# Information provided
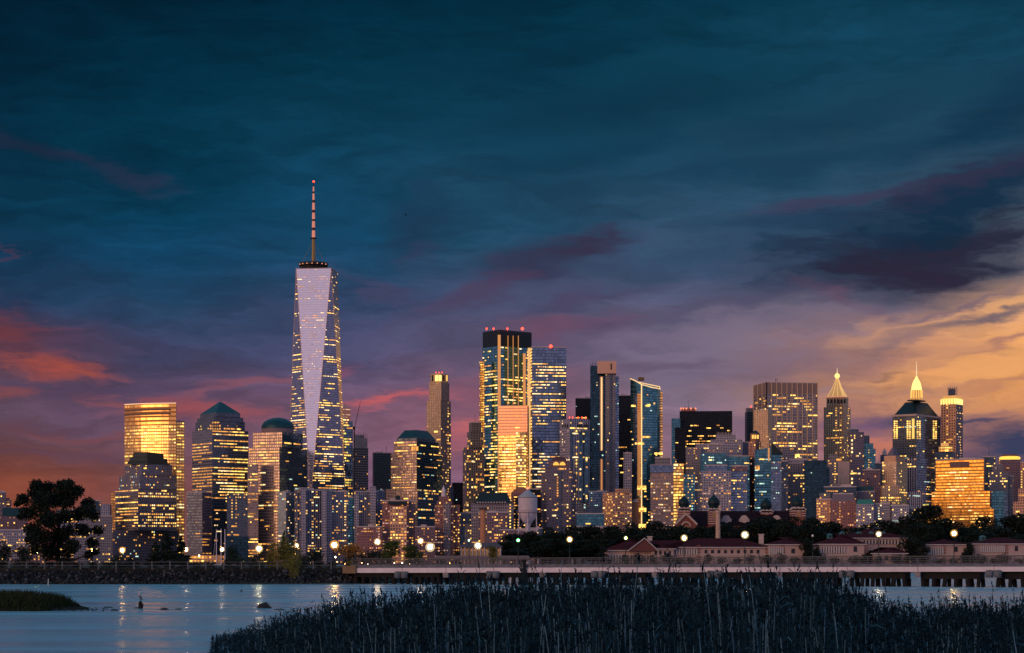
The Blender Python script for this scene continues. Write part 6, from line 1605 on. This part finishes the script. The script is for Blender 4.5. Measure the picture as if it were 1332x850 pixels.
for a in [(48,718,400,2.85,.34,GY,45,'yellow green glowing lamp low in front of the big dark tree',LS),
          (83,719,560,2.85,.22,WHT,10,'small white lamp seen through the right side of the big tree',LS),
          (91,729,520,2.85,.2,WHT,8,'smallest white lamp near the ground under the big tree',LS),
          (15,719,540,2.85,.18,WHT,6,'tiny white lamp in the bushes at the left edge',LS),
          (120,716,400,2.85,.36,ORG,40,'orange lamp right beside the big dark tree',LS),
          (159,716,395,2.85,.55,ORG,60,'large orange lamp in front of the stepped roof tower',LS),
          (200,715,520,2.85,.26,ORG,18,'small orange lamp glimpsed through the pine tree',LS),
          (242,715,400,2.85,.46,(1.,.70,.40),60,'warm lamp just right of the pine tree',LS),
          (259,723,560,2.85,.26,WARM,22,'small low lamp in front of the glowing waterfront hall',LS),
          (289,715,405,2.85,.42,(1.,.74,.45),55,'warm lamp standing at the yacht masts',LS),
          (317,731,560,2.85,.2,WHT,8,'little white light right of the round bush',LS),
          (337,714,390,2.85,.62,(1.,.85,.45),75,'big yellow white lamp below the domed tower',LS),
          (386,710,385,2.85,.42,WARM,60,'warm lamp above the tall olive shrub',LS),
          (435,709,378,2.85,.72,ORG,95,'largest orange lamp beside the rust coloured tree',LS),
          (436,725,460,2.85,.24,WHT,20,'small white lamp right below the largest orange lamp',LS),
          (491,705,373,3.4,.55,(1.,.66,.38),80,'pinkish orange lamp at the shore end of the bridge in front of the brick blocks',LB),
          (490,725,700,2.4,.28,WHT,16,'small white lamp under the pinkish orange lamp',LS),
          (547,704,368,3.4,.5,(1.,.68,.40),70,'warm lamp close left of the brightest white star lamp',LB),
          (559.5,712,520,2.4,1.0,(1.,.93,.72),110,'brightest white lamp like a star above the bridge rail',LS),
          (610,703,430,2.4,.22,TEAL,18,'small pale teal lamp between the two star lamps',LS),
          (621.5,710,600,2.4,.95,(1.,.93,.72),90,'bright white star lamp before the lit pavilion',LS),
          (523,732.5,640,2.4,.24,WHT,12,'small white light at the bridge rail between the brick blocks',LS),
          (674,703,0,0,.30,GRN,40,'green lamp on the bridge below the white water tower',LB),
          (741,702,0,0,.46,GLD,70,'golden lamp on the bridge below the brown crowned tower',LB),
          (814,700,0,0,.28,(.75,1.,.30),40,'small yellow green lamp over the gabled red roof',LB),
          (890,700,0,0,.48,(1.,.80,.42),80,'warm lamp over the left end of the long white shed',LB),
          (969,696,0,0,.55,(1.,.92,.65),110,'bright white star lamp over the long white shed roof',LB),
          (1143,695,0,0,.42,(1.,.84,.52),70,'cream lamp in front of the dormered red roof',LB),
          (1241,694,0,0,.50,GLD,85,'golden lamp below the broad gold building',LB)]:
    px, y, d, zb, rad, col, st, label, grp = a
    if d == 0: p = bpt(px, 4.7); d = p.y; zb = zc(px)
    street_lamp(px, y, d, zb, rad, col, st, label, group=grp)
p = bpt(1057, 4.7); street_lamp(1057, 697, p.y, zc(1057), .32, WHT, 0, 'unlit pale acorn lamp on a dark post between the red roofed sheds', lit=False, group=LB)
for i, (px, d_) in enumerate(((404, 430), (416, 470), (449, 480), (455, 440), (471, 520), (478, 560), (507, 700), (513, 690), (533, 700), (541, 720), (585, 735))):
    r = empty('bollard_light', (X(px, d_), d_, 2.4), '%s tiny bollard light from the left along the far path near the bridge head' % ORD[i], 'bollard light', 'bollard lights by the bridge head'); o_ = r.location
    mb = MB(); z1_ = Z(732.5 + (i % 3), d_); mb.bar((*o_.xy, 2.4), (*o_.xy, z1_), .08); mb.build('post', POLE, r, o_)
    mb = MB(); mb.ball((*o_.xy, z1_ + .15), .17, 8); mb.build('globe', lamp_globe((WARM, WHT, ORG, (1., .6, .45))[i % 4], 14), r, o_)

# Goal
All of the data above should be quoted exactly, except for the pictures.

# The solution
The Blender Python script for this scene continues. Write part 6, from line 1605 on. This part finishes the script. The script is for Blender 4.5. Measure the picture as if it were 1332x850 pixels.
for a in [(48,718,400,2.85,.34,GY,45,'yellow green glowing lamp low in front of the big dark tree',LS),
          (83,719,560,2.85,.22,WHT,10,'small white lamp seen through the right side of the big tree',LS),
          (91,729,520,2.85,.2,WHT,8,'smallest white lamp near the ground under the big tree',LS),
          (15,719,540,2.85,.18,WHT,6,'tiny white lamp in the bushes at the left edge',LS),
          (120,716,400,2.85,.36,ORG,40,'orange lamp right beside the big dark tree',LS),
          (159,716,395,2.85,.55,ORG,60,'large orange lamp in front of the stepped roof tower',LS),
          (200,715,520,2.85,.26,ORG,18,'small orange lamp glimpsed through the pine tree',LS),
          (242,715,400,2.85,.46,(1.,.70,.40),60,'warm lamp just right of the pine tree',LS),
          (259,723,560,2.85,.26,WARM,22,'small low lamp in front of the glowing waterfront hall',LS),
          (289,715,405,2.85,.42,(1.,.74,.45),55,'warm lamp standing at the yacht masts',LS),
          (317,731,560,2.85,.2,WHT,8,'little white light right of the round bush',LS),
          (337,714,390,2.85,.62,(1.,.85,.45),75,'big yellow white lamp below the domed tower',LS),
          (386,710,385,2.85,.42,WARM,60,'warm lamp above the tall olive shrub',LS),
          (435,709,378,2.85,.72,ORG,95,'largest orange lamp beside the rust coloured tree',LS),
          (436,725,460,2.85,.24,WHT,20,'small white lamp right below the largest orange lamp',LS),
          (491,705,373,3.4,.55,(1.,.66,.38),80,'pinkish orange lamp at the shore end of the bridge in front of the brick blocks',LB),
          (490,725,700,2.4,.28,WHT,16,'small white lamp under the pinkish orange lamp',LS),
          (547,704,368,3.4,.5,(1.,.68,.40),70,'warm lamp close left of the brightest white star lamp',LB),
          (559.5,712,520,2.4,1.0,(1.,.93,.72),110,'brightest white lamp like a star above the bridge rail',LS),
          (610,703,430,2.4,.22,TEAL,18,'small pale teal lamp between the two star lamps',LS),
          (621.5,710,600,2.4,.95,(1.,.93,.72),90,'bright white star lamp before the lit pavilion',LS),
          (523,732.5,640,2.4,.24,WHT,12,'small white light at the bridge rail between the brick blocks',LS),
          (674,703,0,0,.30,GRN,40,'green lamp on the bridge below the white water tower',LB),
          (741,702,0,0,.46,GLD,70,'golden lamp on the bridge below the brown crowned tower',LB),
          (814,700,0,0,.28,(.75,1.,.30),40,'small yellow green lamp over the gabled red roof',LB),
          (890,700,0,0,.48,(1.,.80,.42),80,'warm lamp over the left end of the long white shed',LB),
          (969,696,0,0,.55,(1.,.92,.65),110,'bright white star lamp over the long white shed roof',LB),
          (1143,695,0,0,.42,(1.,.84,.52),70,'cream lamp in front of the dormered red roof',LB),
          (1241,694,0,0,.50,GLD,85,'golden lamp below the broad gold building',LB)]:
    px, y, d, zb, rad, col, st, label, grp = a
    if d == 0: p = bpt(px, 4.7); d = p.y; zb = zc(px)
    street_lamp(px, y, d, zb, rad, col, st, label, group=grp)
p = bpt(1057, 4.7); street_lamp(1057, 697, p.y, zc(1057), .32, WHT, 0, 'unlit pale acorn lamp on a dark post between the red roofed sheds', lit=False, group=LB)
for i, (px, d_) in enumerate(((404, 430), (416, 470), (449, 480), (455, 440), (471, 520), (478, 560), (507, 700), (513, 690), (533, 700), (541, 720), (585, 735))):
    r = empty('bollard_light', (X(px, d_), d_, 2.4), '%s tiny bollard light from the left along the far path near the bridge head' % ORD[i], 'bollard light', 'bollard lights by the bridge head'); o_ = r.location
    mb = MB(); z1_ = Z(732.5 + (i % 3), d_); mb.bar((*o_.xy, 2.4), (*o_.xy, z1_), .08); mb.build('post', POLE, r, o_)
    mb = MB(); mb.ball((*o_.xy, z1_ + .15), .17, 8); mb.build('globe', lamp_globe((WARM, WHT, ORG, (1., .6, .45))[i % 4], 14), r, o_)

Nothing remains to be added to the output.